Wolseley considers further cutbacks following annual loss
Published: 28 September 2009
Plumb and Build Center parent company won't rule out further job losses as it reveals £766m drop in pre-tax profit for the year to July 31.
Despite cutting its UK and Ireland workforce by 3,083 in the past 12 months, with the closure of 284 branches, Wolseley has stated that it will continue to focus on ways to reduce its cost base.
Commenting on the company's full-year results, which reported a £766m fall in pre-tax profit and 2.5% drop in revenue, group chief executive Ian Meakins said: "Our final results reflect the harsh impact of the economic downturn on the construction industry and consequently Wolseley's business. Maximising operating performance remains our key priority and we will continue to focus on generating cash and lowering the cost base."
Wolseley's UK and Ireland business reported a 15.8% drop in revenue to £2,699 for the year ended July 31, 2009, driven by a 17% fall in organic sales. Trading profit also declined by 68.6% to £55m, compared with £176m the previous year. Over the course of the year, the group closed its distribution centres in Didcot, Chorley, Henfield and Ripon.

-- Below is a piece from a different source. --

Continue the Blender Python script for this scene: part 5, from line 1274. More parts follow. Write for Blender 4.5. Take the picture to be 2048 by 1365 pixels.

The plumbing and heating merchant group, which owns the Plumb Center, Build Center and Pipe Center and Bathstore chains, stated that the Irish construction market "remains severely depressed", with activity levels down 70%. Overall employee numbers for the group in Ireland are now 47% lower than in 2007, at the height of the market.
Plumb and Parts Center delivered a particularly strong performance in the UK and Ireland, with the lightside of the business achieving an overall trading margin of 6%. However, the heavyside building materials brands, especially Build Center, continued to suffer as a result of the struggling UK residential construction market. Wolseley closed 78 Build Center sites over the 12 months to July 31, to focus on more profitable locations.
Across the group's international business, which includes the US, France, Finland and Canada, Wolseley has reduced its workforce by 9,848, closing a total of 653 "underperforming stores".
The group believes market conditions will "remain challenging" in the short-term, driven by tight credit conditions, high levels of foreclosures and rising unemployment. However, the company expects the new residential markets to show "continuing signs of stabilisation", while RMI markets' decline will begin to slow.
Mr Meakins, who was appointed group chief executive in July this year, succeeding Chip Hornsby, concluded: "Overall, we remain cautious as to the outlook for our markets in FY2010, although profit trends in the second half are expected to improve."